Issues to choose from abound in our current world. I would like to propose that we look at climate change in the light of the La Salette charism of reconciliation. In spite of the deniers that still exist, climate change presents a huge challenge for humans. The indifference of many, in the face of the problems associated with climate change, also puts the earth, our home, at grave risk. The recent withdrawal of the U.S. From the Paris accord on climate change illustrates this. Too many in our society put financial gain, or a strong economy, ahead of any other consideration. As a consequence, species of all kinds continue to disappear from our world at an alarming rate. In that process, humans become impoverished, along with the earth.
 
In his book "The Christian and the Fate of the Earth" Thomas Berry describes humans as becoming autistic in relation to the natural world: "We live in a world of computers, cell phones, digital photography, television, highways and automobiles, supermarkets, and trivial playthings for our children-all fostered by inescapable advertising aimed at stirring our deepest compulsions to buy and consume. Our education is focused on producing skills associated with the production, distribution, and use of such a multitude of objects with none of the exaltation of soul provided by our experience of natural phenomena.

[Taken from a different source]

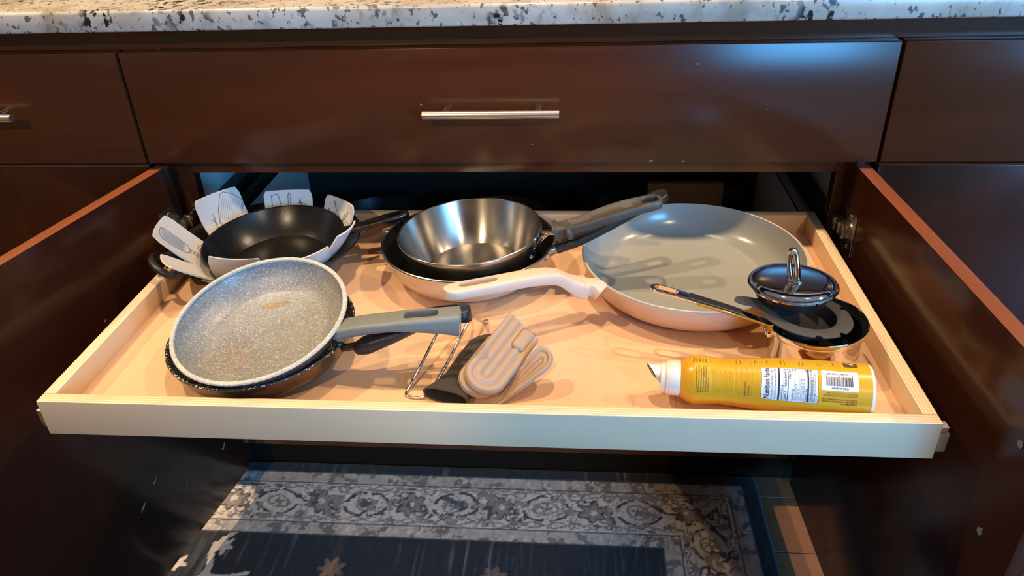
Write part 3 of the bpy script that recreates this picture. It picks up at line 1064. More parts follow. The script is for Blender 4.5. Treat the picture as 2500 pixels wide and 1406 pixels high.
# forked wire bracket from rim to handle
for dy in (-.006, .006):
    g.tube([Vector(p) for p in spline([(.0540, -.1225+dy, .600), (.0605, -.1235+dy, .604), (.066, -.126+dy*.8, .616), (.078, -.130+dy*.5, .6285), (.092, -.1345+dy*.3, .632)], 24)], .0024, 10)
g.box((.068, -.1345, .6265), (.094, -.1255, .6320), .001)
for dz in (0, .012):
    rivet(g, (.0565, -.1225+.004, .592+dz), (1, -.3, -.1), .0048, .003)
    rivet(g, (.0545, -.1225-.010, .590+dz), (1, -.3, -.1), .0048, .003)
wpart(g, 'bracket', [M['chrome']], t)
g = G()
hp = [(.0875, -.1365, .6325), (.100, -.1375, .6375), (.120, -.1375, .6440), (.150, -.1345, .6545), (.180, -.130, .6630), (.210, -.126, .6690), (.224, -.124, .6705)]
bar(g, hp, lerp((0, .0145), (.03, .0145), (.06, .0110), (.22, .0120), (.55, .0165), (.85, .0150), (1, .012)), lerp((0, .027), (.03, .027), (.07, .019), (.3, .017), (.8, .0155), (1, .012)),
    upv=(-.15, -.1, 1), hole=(.76, .93, .0068), groove=lerp((0, 0), (.12, 0), (.25, .005), (.70, .006), (.78, .002), (1, 0)), roundend=.08, n=150, k=13, vee=.25)
for sg in (1, -1):      # thumb guards
    c = Vector((.104, -.1375+sg*.0135, .638))
    T2 = tilt(c, -.3, 0)
    g.lathe([(0, .0065), (.003, .006), (.0048, .003), (.0052, 0), (.0048, -.006), (.003, -.009), (0, -.010)], T2, 16)
wpart(g, 'handle', [M['phenolic']], t)

# -- large cream pan, right
RC = Vector((.270, -.1207, ZP+.0026))
T = tilt(RC, -.007, -.020)
t = thing('cream_pan', 'large cream frying pan with grey ceramic inside and long cream handle', 'pan', RC)
g = G().lathe(pan_prof(.112, .1480, .0485, .0032, .005, (.82, .14)), T, 128)
wpart(g, 'body', [M['cream_paint'], M['ceramic_grey'], M['ceramic_rim']], t, label='cream outside and grey ceramic coating inside')
g = G()
T3 = lambda *p: Vector(p)
bar(g, [(.146, -.2135, ZF+.0405), (.138, -.2095, ZF+.0455), (.124, -.2085, ZF+.0465)], lerp((0, .0120), (1, .0105)), lerp((0, .019), (1, .018)), ex=.4, n=14)
wpart(g, 'socket', [M['cream_handle']], t)
g = G()
bar(g, [(.1265, -.2060, ZF+.0450), (.118, -.2085, ZF+.0460), (.106, -.2130, ZF+.0540), (.088, -.2215, ZF+.0680), (.060, -.2360, ZF+.0745), (.010, -.2590, ZF+.0765), (-.0405, -.2835, ZF+.0790)],
    lerp((0, .0150), (.15, .0150), (.45, .0125), (1, .0130)), lerp((0, .021), (.10, .025), (.4, .0165), (1, .0140)), ex=.45, hole=(.80, .945, .0052), roundend=.05, n=170, k=11)
wpart(g, 'handle', [M['cream_handle']], t)

# -- small steel saucepan, insert and lid
PC = Vector((.3895, -.2900, ZP+.0026))
T = tilt(PC, -.05, .012)
t = thing('small_saucepan', 'small polished saucepan with black inside behind the yellow spray can', 'saucepan', PC)
d_ = .0520
prof = [(0, .001, 0), (.046, .001, 0), (.0495, .003, 0), (.0510, .008, 0), (.0510, .038, 0), (.0518, .0425, 0), (.0545, .0435, 0), (.0560, .0460, 0), (.0562, d_-.001, 0), (.0555, d_, 0), (.0545, d_-.0005, 1), (.0535, .048, 1), (.0500, .043, 1), (.0492, .008, 1), (.046, .0045, 1), (0, .004, 1)]
g = G().lathe(prof, T, 96)
wpart(g, 'body', [M['chrome'], M['nonstick_black']], t, label='mirror polished outside, black coating inside')
g = G()
hp = [(.3345, -.3015, ZF+.0555), (.3240, -.3010, ZF+.0585), (.306, -.299, ZF+.0640), (.285, -.2955, ZF+.0700), (.255, -.2885, ZF+.0765), (.2255, -.2800, ZF+.0820), (.2000, -.2725, ZF+.0850)]
bar(g, hp, lerp((0, .0075), (.2, .0065), (.4, .0074), (1, .0080)), lerp((0, .004), (1, .0045)), hole=(.80, .97, .0048), ex=.4, roundend=.05, n=150)
wpart(g, 'handle', [M['chrome']], t, label='chrome handle with a slot at the tip')
g = G()
sp_ = spline(hp, 80)
seg = [tuple(sp_[i]+np.array((0, 0, .0012))) for i in range(30, 62, 4)]
bar(g, seg, lerp((0, .0064), (1, .0069)), lerp((0, .0050), (1, .0050)), ex=.4, n=30)
wpart(g, 'grip', [M['black_plastic']], t, label='black grip')
g = G()
g.box((.3300, -.3085, ZF+.041), (.3360, -.2955, ZF+.058), .0012)
for yy in (-.305, -.299):
    rivet(g, (.3300, yy, ZF+.046), (-1, -.2, 0), .0032, .0022)
wpart(g, 'bracket', [M['chrome']], t)

IC = Vector((.3755, -.2835, .6050))
T = tilt(IC, .105, .02)
t = thing('steamer_insert', 'dark grey notched round insert with tab handle leaning in the small saucepan', 'insert', IC)
nseg = 144
prof_in = [(0, -.019), (.026, -.0185), (.0320, -.015), (.0345, -.003), (.0355, 0)]
g = G()
rows = []
outer = []
for j in range(nseg):
    a = 2*PI*j/nseg
    r = .0525
    for na, nw in ((.35, .07), (5.35, .07), (4.75, .07), (1.8, .07)):
        dlt = abs((a-na+PI) % (2*PI)-PI)
        if dlt < nw: r = .0475
    outer.append(r)
def ringv(rf, z):
    return [T @ Vector((rf(j)*math.cos(2*PI*j/nseg), rf(j)*math.sin(2*PI*j/nseg), z)) for j in range(nseg)]
lv = [ringv(lambda j, r=r: max(r, .0005), z) for r, z in prof_in]
lv += [ringv(lambda j: outer[j]-.0008, .0004), ringv(lambda j: outer[j], 0), ringv(lambda j: outer[j]-.0004, -.0016), ringv(lambda j: .0360, -.0020), ringv(lambda j: .0335, -.0165), ringv(lambda j: .0270, -.0203), ringv(lambda j: .0005, -.0205)]
V = [v for r in lv for v in r]
F = []
for i in range(len(lv)-1):
    F += [(i*nseg+j, i*nseg+(j+1) % nseg, (i+1)*nseg+(j+1) % nseg, (i+1)*nseg+j) for j in range(nseg)]
g.add(V, F)
wpart(g, 'tray', [M['insert_grey']], t)
g = G()
bar(g, [TP(T, -.050, .0100, -.0005), TP(T, -.060, .0120, .0), TP(T, -.078, .0140, .0)], lerp((0, .0105), (1, .0085)), lerp((0, .002), (1, .002)), ex=.3, roundend=.3, n=24)
wpart(g, 'tab_handle', [M['insert_grey']], t)

LC = Vector((.364, -.2590, .6290))
T = tilt(LC, -.010, .035)
t = thing('chrome_lid', 'small mirror chrome lid with looped handle perched on the dark insert', 'lid', LC)
g = G().lathe([(0, -.0005, 0), (.036, -.0010, 0), (.0385, -.0021, 1), (.0388, -.0165, 1), (.0396, -.0165, 1), (.0400, -.0030, 1), (.0485, -.0032, 0), (.0500, -.0018, 0), (.0503, 0, 0), (.0490, .0016, 0), (.0472, .0021, 0), (.0455, .0018, 0), (.0440, .0029, 0), (.0425, .0041, 0), (.0400, .0048, 0), (.036, .0056, 0), (.02, .0066, 0), (0, .0070, 0)], T, 96)
wpart(g, 'disc', [M['chrome'], M['nonstick_black']], t, 28)  # collar coloured black to stand for the shade under the chrome lid
g = G()
lp = [(-.0035, -.0020, .0065), (-.0050, -.0015, .013), (-.0065, .002, .024), (-.0060, .006, .035), (-.0045, .0045, .0400), (-.0025, -.001, .0385), (-.0005, -.0055, .029), (.0010, -.0075, .018), (.0020, -.0085, .0065)]
pa = [TP(T, *p) for p in spline(lp, 46)]
g.tube(pa, lambda s: .0028+.0010*abs(math.cos(s*PI*2))+(.0008 if s < .06 or s > .94 else 0), 12)
for q in (lp[0], lp[-1]):
    g.lathe([(.0062, -.0008, 0), (.0062, .0008, 0), (.0045, .0022, 0), (0, .0024, 0)], T @ Matrix.Translation((q[0], q[1], q[2])), 18)
wpart(g, 'loop_handle', [M['chrome']], t)

# ------------------------------------------------------------------ wire stand, sleeve, mitts
t = thing('wire_stand', 'bent steel wire stand reaching under the pan handles beside the black sleeve', 'stand', (-.05, -.33, ZF))
g = G()
z0 = ZF+.0019
wr = [(-.0205, -.2205, z0+.001), (-.0285, -.245, ZF+.022), (-.0400, -.268, ZF+.0395), (-.0440, -.278, ZF+.0400), (-.0505, -.300, ZF+.032), (-.0640, -.339, ZF+.0145), (-.0735, -.3665, z0+.002), (-.0755, -.3735, z0), (-.0735, -.3785, z0), (-.068, -.3805, z0), (-.060, -.3815, z0), (-.0545, -.3800, z0), (-.0515, -.3760, z0), (-.0460, -.3650, z0+.002), (-.0330, -.333, ZF+.0165), (-.0190, -.2985, ZF+.034), (-.0130, -.2800, ZF+.0415), (-.0105, -.2735, ZF+.0410), (-.0060, -.252, ZF+.022), (-.0020, -.2290, z0+.001)]
g.tube([Vector(p) for p in spline(wr, 150)], .0017, 10)
wpart(g, 'wire', [M['steel']], t, 60)
g = G().cyl((-.0030, -.2335, z0+.005), (.0005, -.2235, z0+.0008), .0026, 14)
wpart(g, 'crimp', [M['steel']], t)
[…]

We no longer realize that the universe is a communion of subjects, not a collection of objects--subjects to be communed with as divine manifestations not objects to be exploited solely for economic gain." (pp 74+75)
 
To the many reasons given as to why young people grow more absent from formal religion, we could add Berry's comment: "As the grandeur of the natural world declines, the primordial manifestation of the divine is progressively diminished." (p. 80)
 
In the face of all this, Berry challenges religious communities "to accept a new role, the most difficult role that any of us has been asked to fulfill, that of stopping the devastation that humans, principally those in our commercially driven societies, are Inflicting on the planet." p. 68
 
Sadly, he goes on to add that “At the present time the protest of the pillage of the earth, compassion for the earth, and commitment to the preservation of the earth are lest mainly to ~ secular environmental organizations as though the matter were too peripheral to be of concern to Christians." p.71
 
Perhaps, in all of this, La Salette Missionaries, and anyone else interested in La Salette, can find an opportunity to broaden our understanding of the charism of reconciliation. We can find much said and written about the need for reconciliation of human with human. Likewise about the reconciliation of humans with God. Maybe the time has come to show more concern about reconciliation of humans with the earth.